**DATA PROVIDED**
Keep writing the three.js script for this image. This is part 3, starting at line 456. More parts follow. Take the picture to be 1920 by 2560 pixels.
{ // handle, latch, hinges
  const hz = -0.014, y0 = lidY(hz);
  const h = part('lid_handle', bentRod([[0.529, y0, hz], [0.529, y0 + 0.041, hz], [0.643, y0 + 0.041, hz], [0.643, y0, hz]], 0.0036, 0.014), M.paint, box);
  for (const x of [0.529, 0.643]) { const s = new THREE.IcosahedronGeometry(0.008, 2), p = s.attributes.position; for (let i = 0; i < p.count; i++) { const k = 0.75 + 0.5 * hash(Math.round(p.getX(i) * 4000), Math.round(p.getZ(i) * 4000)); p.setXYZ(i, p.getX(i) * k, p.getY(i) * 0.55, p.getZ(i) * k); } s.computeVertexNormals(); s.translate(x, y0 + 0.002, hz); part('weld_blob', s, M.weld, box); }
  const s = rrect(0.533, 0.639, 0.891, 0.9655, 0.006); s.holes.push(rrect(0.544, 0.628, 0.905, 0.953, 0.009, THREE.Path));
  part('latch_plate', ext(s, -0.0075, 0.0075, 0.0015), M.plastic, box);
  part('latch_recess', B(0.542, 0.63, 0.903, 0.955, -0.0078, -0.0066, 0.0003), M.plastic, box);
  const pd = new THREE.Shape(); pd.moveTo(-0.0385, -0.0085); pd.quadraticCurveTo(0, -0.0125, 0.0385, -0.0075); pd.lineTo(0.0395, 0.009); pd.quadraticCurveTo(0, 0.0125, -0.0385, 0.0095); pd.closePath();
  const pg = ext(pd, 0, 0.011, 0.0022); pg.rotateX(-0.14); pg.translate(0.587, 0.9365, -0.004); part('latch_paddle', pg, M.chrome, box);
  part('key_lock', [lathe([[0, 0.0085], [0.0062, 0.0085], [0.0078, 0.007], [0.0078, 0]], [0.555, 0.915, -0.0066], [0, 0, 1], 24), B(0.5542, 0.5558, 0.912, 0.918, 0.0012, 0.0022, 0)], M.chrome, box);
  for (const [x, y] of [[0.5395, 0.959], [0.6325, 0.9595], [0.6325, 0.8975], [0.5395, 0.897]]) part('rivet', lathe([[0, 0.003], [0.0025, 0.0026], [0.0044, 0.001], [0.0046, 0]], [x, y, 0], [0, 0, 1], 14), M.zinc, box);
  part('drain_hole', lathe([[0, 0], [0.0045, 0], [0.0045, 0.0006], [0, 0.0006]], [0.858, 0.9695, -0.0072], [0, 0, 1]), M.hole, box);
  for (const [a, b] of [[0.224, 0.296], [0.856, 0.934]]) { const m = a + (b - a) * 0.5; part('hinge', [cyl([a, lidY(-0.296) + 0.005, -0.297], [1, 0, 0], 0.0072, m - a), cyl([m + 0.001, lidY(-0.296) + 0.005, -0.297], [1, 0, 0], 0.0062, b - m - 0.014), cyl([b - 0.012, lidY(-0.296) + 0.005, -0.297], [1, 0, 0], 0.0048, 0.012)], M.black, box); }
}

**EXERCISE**
Return all the data above once more, precisely as given.

**SOLUTION FOR THIS EXERCISE**
Keep writing the three.js script for this image. This is part 3, starting at line 456. More parts follow. Take the picture to be 1920 by 2560 pixels.
{ // handle, latch, hinges
  const hz = -0.014, y0 = lidY(hz);
  const h = part('lid_handle', bentRod([[0.529, y0, hz], [0.529, y0 + 0.041, hz], [0.643, y0 + 0.041, hz], [0.643, y0, hz]], 0.0036, 0.014), M.paint, box);
  for (const x of [0.529, 0.643]) { const s = new THREE.IcosahedronGeometry(0.008, 2), p = s.attributes.position; for (let i = 0; i < p.count; i++) { const k = 0.75 + 0.5 * hash(Math.round(p.getX(i) * 4000), Math.round(p.getZ(i) * 4000)); p.setXYZ(i, p.getX(i) * k, p.getY(i) * 0.55, p.getZ(i) * k); } s.computeVertexNormals(); s.translate(x, y0 + 0.002, hz); part('weld_blob', s, M.weld, box); }
  const s = rrect(0.533, 0.639, 0.891, 0.9655, 0.006); s.holes.push(rrect(0.544, 0.628, 0.905, 0.953, 0.009, THREE.Path));
  part('latch_plate', ext(s, -0.0075, 0.0075, 0.0015), M.plastic, box);
  part('latch_recess', B(0.542, 0.63, 0.903, 0.955, -0.0078, -0.0066, 0.0003), M.plastic, box);
  const pd = new THREE.Shape(); pd.moveTo(-0.0385, -0.0085); pd.quadraticCurveTo(0, -0.0125, 0.0385, -0.0075); pd.lineTo(0.0395, 0.009); pd.quadraticCurveTo(0, 0.0125, -0.0385, 0.0095); pd.closePath();
  const pg = ext(pd, 0, 0.011, 0.0022); pg.rotateX(-0.14); pg.translate(0.587, 0.9365, -0.004); part('latch_paddle', pg, M.chrome, box);
  part('key_lock', [lathe([[0, 0.0085], [0.0062, 0.0085], [0.0078, 0.007], [0.0078, 0]], [0.555, 0.915, -0.0066], [0, 0, 1], 24), B(0.5542, 0.5558, 0.912, 0.918, 0.0012, 0.0022, 0)], M.chrome, box);
  for (const [x, y] of [[0.5395, 0.959], [0.6325, 0.9595], [0.6325, 0.8975], [0.5395, 0.897]]) part('rivet', lathe([[0, 0.003], [0.0025, 0.0026], [0.0044, 0.001], [0.0046, 0]], [x, y, 0], [0, 0, 1], 14), M.zinc, box);
  part('drain_hole', lathe([[0, 0], [0.0045, 0], [0.0045, 0.0006], [0, 0.0006]], [0.858, 0.9695, -0.0072], [0, 0, 1]), M.hole, box);
  for (const [a, b] of [[0.224, 0.296], [0.856, 0.934]]) { const m = a + (b - a) * 0.5; part('hinge', [cyl([a, lidY(-0.296) + 0.005, -0.297], [1, 0, 0], 0.0072, m - a), cyl([m + 0.001, lidY(-0.296) + 0.005, -0.297], [1, 0, 0], 0.0062, b - m - 0.014), cyl([b - 0.012, lidY(-0.296) + 0.005, -0.297], [1, 0, 0], 0.0048, 0.012)], M.black, box); }
}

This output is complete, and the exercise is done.